Q: Do I need to adjust TaskManager Configuration?
Usually no, sensible defaults are provided. Adjust only if you need custom batching behavior, or your application requires specific threading contexts (e.g., specific UI thread).

Q: How do I stop tracking?
Dispose the Effect returned by Reactive.Effect() or Reactive.Watch().
If you want to perform side effects without tracking dependencies, use Effect.Untracked(() => { ... }).

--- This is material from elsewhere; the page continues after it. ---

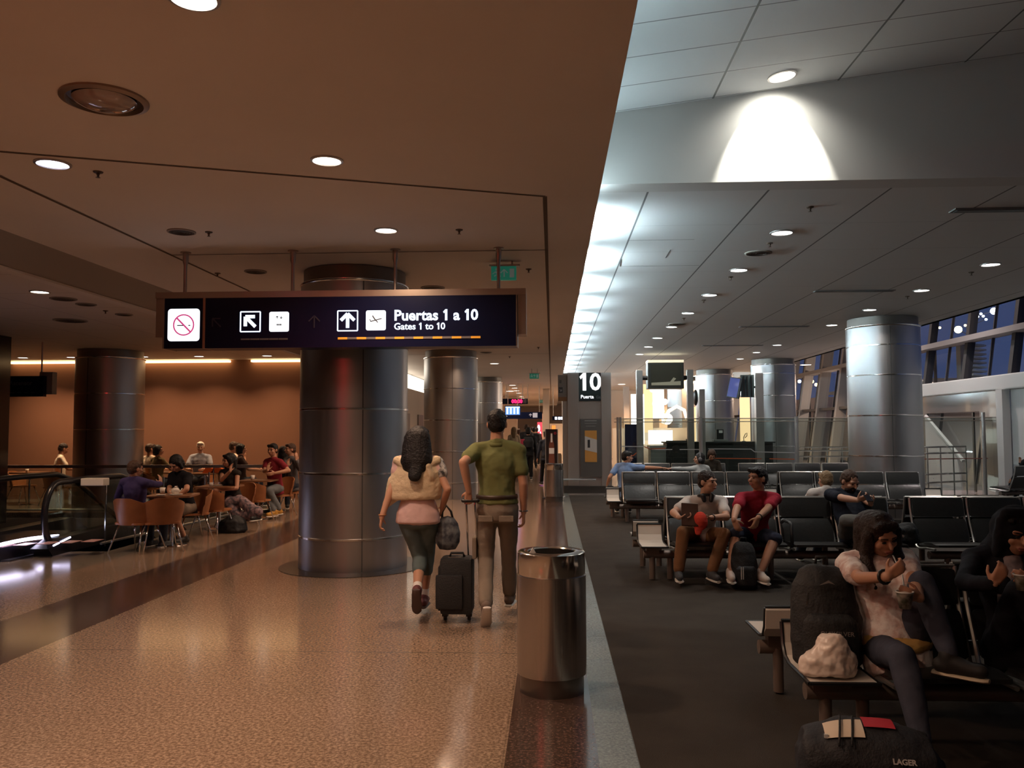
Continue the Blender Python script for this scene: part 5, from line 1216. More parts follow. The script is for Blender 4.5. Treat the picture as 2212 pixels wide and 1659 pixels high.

Q: Is EffectSharp thread-safe?
Reactive proxies are thread-safe or not depending on the underlying object except for deep ones, which are not thread-safe until SetDeep() is done.
Reactive primitives like Ref<T>, Computed<T> are not guaranteed to be thread-safe. If necessary, you can implement your own thread-safe reactive types for specific underlying data structures using the core dependency tracking system. Effects and watchers are scheduled via TaskManager and each runs with a lock to prevent concurrent execution, which means effects/watchers themselves are thread-safe.
Note that the UI notification scheduler in TaskManager should be set to the UI thread context when used in UI applications. The default is TaskScheduler.FromCurrentSynchronizationContext().

Q: What is the difference between keyed and unkeyed diff-binding?
Keyed binding is preferred when items have a unique identifier property, it is usually more efficient.

License

This project is licensed under the MIT License - see the LICENSE file for details.